Bien que face aux adeptes d'un projet théocratique qui ne cachaient pas leurs intentions et qui couraient dans les rues de la capitale du pays au «pas militaire cadencé « et en tenue afghane, sur des cris de « la mithaq la destor, kal Allah Al Erasoul « et surtout, aux menaces de recourir à l'appel au djihad ; d'aucuns décrivent ces événements, comme une flagrante violation de la volonté populaire qui s'est exprimée dans le premier scrutin vraiment libre. Une césarienne de la démocratie naissante, pratiquée sans anesthésie, et qui a donc traumatisé tout un pays, sous couvert du danger islamiste et la préservation du caractère républicain de l'État. Il fallait donc le faire ce putsch ! Pensent-ils.

Ceux du FIS, qui à ce jour, font dans le «victimisme» politique, ne cessent de crier à l'injustice commise à leur égard. Ils évoluent en dehors des réalités internationales et surtout internes, ils veulent tout faire pour se rétablir dans ce qu'ils considèrent, leur « droit perdu». Plus que jamais, le FIS se trouve hanté par le rêve d'exercer, qui sait le pouvoir, un jour? Oubliant que le peuple des années 90 a changé, que sa clientèle politique a vieilli et que les Algériens ne veulent plus entendre parler ni de ces généraux de «dezzou emaahoum», dont la gestion de la crise était catastrophique, ni du FIS, qui à ce jour, ne veut pas admettre sa part de responsabilité, vis-à-vis de la tragédie nationale. Pour le reste, le résultat demeure le même ; de ces malheureux événements, l'Algérie n'a gagné en démocratie pas plus qu'elle a gagné en laïcité.
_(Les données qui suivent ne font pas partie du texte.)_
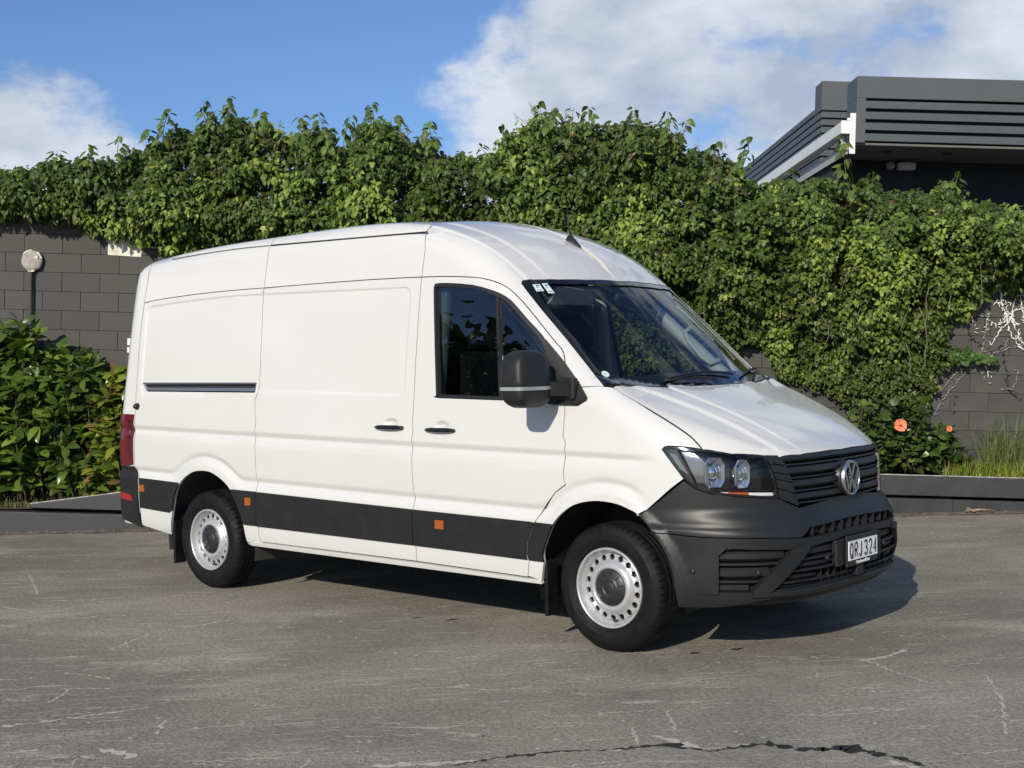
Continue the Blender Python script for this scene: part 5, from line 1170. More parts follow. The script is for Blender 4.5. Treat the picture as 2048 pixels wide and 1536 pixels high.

Tout ce que l'affrontement militaire avait causé, c'est l'effondrement ou presque de l'État, opposer des Algériens, les uns aux autres, l'écoulement du sang des innocents et bien sûr ! La consolidation du régime dans ses tranchées classiques.de : « j'y suis, j'y reste ! » pour reprendre la fameuse citation du général Mac Mahon.

Depuis, le Régime suit sa propre logique, il ne conçoit aucun partage du Pouvoir et encore moins le concéder ; une façon pour lui, de dire à l'opposition : Vous avez eu votre FIS, on a eu le nôtre ainsi, les vaches seront bien gardées.